L’INGRESSO NEL DIRETTTORIO OMBRA
Si arriva al maggio dello scorso anno, quando Banca Etruria su sollecitazione di Palazzo Koch cambia 8 dei 15 consiglieri di amministrazione. Presidente è Lorenzo Rosi, sempre della cordata “cattolica” e moderata di Fornasari, e vicepresidente senza delega diventa Pierluigi Boschi. L’aria per l’istituto aretino è cambiata: Bankitalia per limitare i danni ora spinge perché si fonda al più presto con un partner di “elevato standing”, nonostante niente abbia detto quando il cda dell’Etruria deliberò nel 2013 la vendita di 130 milioni di euro di obbligazioni subordinate ai risparmiatori e alle famiglie. Boschi dunque dal maggio 2014 entra a far parte di quella “commissione informale” cui è stato dato il mandato di gestire l’offerta arrivata dalla Popolare di Vicenza. «Fino al gennaio 2014 le riunioni della commissione sono state verbalizzate e il contenuto è stato illustrato al cda», ammette in una memoria difensiva un alto dirigente. Dopo quella data la commissione informale (composta dal presidente Rosi, i due vice e altri due-tre consiglieri) diventa una sorta di governo ombra dell’Etruria, che decide di rifiutare la proposta di Vicenza. Una scelta che, da un punto di vista economico, ha una sua logica. Ma per gli ispettori di Bankitalia che tornano ad Arezzo tra il dicembre 2014 e il febbraio 2015 c’è qualcosa che non va: «L’assenza di qualsiasi verbalizzazione delle attività svolte da tale ‘commissione’ ha concorso a rendere poco trasparente il processo decisionale ». E a proposito del cda: «Il consesso ha per lo più ratificato scelte e decisioni assunte in altre sedi».
La mancanza di trasparenza è una delle 12 censure di Bankitalia che pendono sulla testa di Boschi senior. Potrebbero assumere un qualche rilievo penale solo se il Tribunale fallimentare decretasse lo stato di insolvenza (l’udienza è prevista entro febbraio) e la procura, sulla base di questo, vi ravvisasse anche gli estremi della bancarotta fraudolenta. Ma non siamo a questo punto. Tra le censure per Boschi (in concorso con altri) «l’assenza di interventi idonei a ristabilire l’equilibrio reddituale del gruppo», il premio sociale da 2,1 milioni ai dipendenti, le anomalie in alcune operazioni immobiliari, «le fideiussioni rilasciate dai garanti prive di efficacia», e la spesa in consulenze salita a 15 milioni di euro nel biennio 2013-2014.
LE TRAVERSIE DEI FIGLI
In quest’ultima censura la famiglia Boschi, suo malgrado, si ricongiunge.

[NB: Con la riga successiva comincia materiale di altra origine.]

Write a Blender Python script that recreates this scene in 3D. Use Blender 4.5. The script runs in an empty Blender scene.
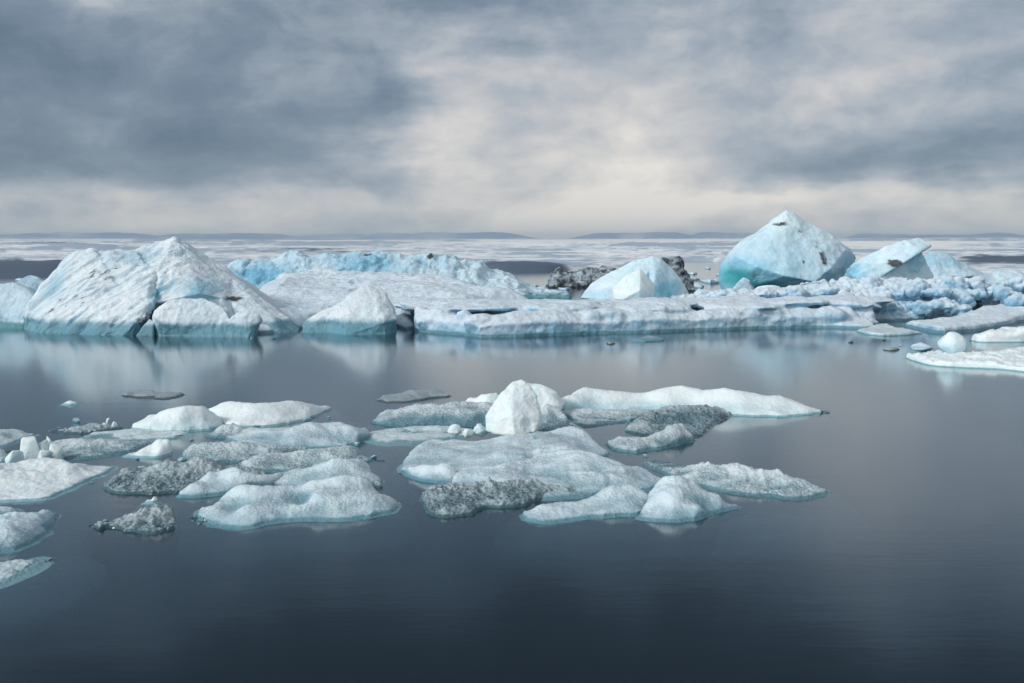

Perché a esprimere agli ispettori di Palazzo Koch «riserve sull’opportunità del conferimento di due consulenze, una da 1,1 milioni alla società Bain, e l’altra da 235 mila euro alla Mosaico», è stato l’audit del “Servizio program e cost management”. L’ufficio dove lavora Emanuele Boschi, il figlio di Pier Luigi. È entrato all’Etruria nel 2007, quando ancora il padre non sedeva nel cda. È stato a lungo funzionario addetto al servizio sul contenimento delle spese, uno di quegli uffici che — appunto — doveva lanciare gli allarmi rossi. Ad aprile ha lasciato la Popolare e, scrive il quotidiano Libero, è andato a lavorare nell’ufficio di Luciano Nataloni (ex cda, indagato nel filone di inchiesta sul conflitto di interessi). Poi lo scorso giugno è diventato presidente di Mantellate Nove, società che si occupa di servizi legali fondata da quattro soci tra cui il parlamentare Francesco Bonifazi, tesoriere del Pd e amico di Maria Elena Boschi.
Il ministro delle Riforme, per il decreto “salva banche” del governo Renzi che ha riguardato anche l’Etruria, ha già superato una mozione di sfiducia presentata dal movimento 5 stelle. Ieri sul Corsera è intervenuta per dire che Etruria ha fatto bene a non aggregarsi con la Popolare di Vicenza, dichiarazione subito oggetto di polemiche: «Le consiglio maggiore disinteresse verso la banca di cui suo padre è stato amministratore », ha ribattuto il senatore bersaniano Miguel Gotor. Ma un avviso di garanzia per Boschi senior, sarebbe un ostacolo più alto da scavalcare.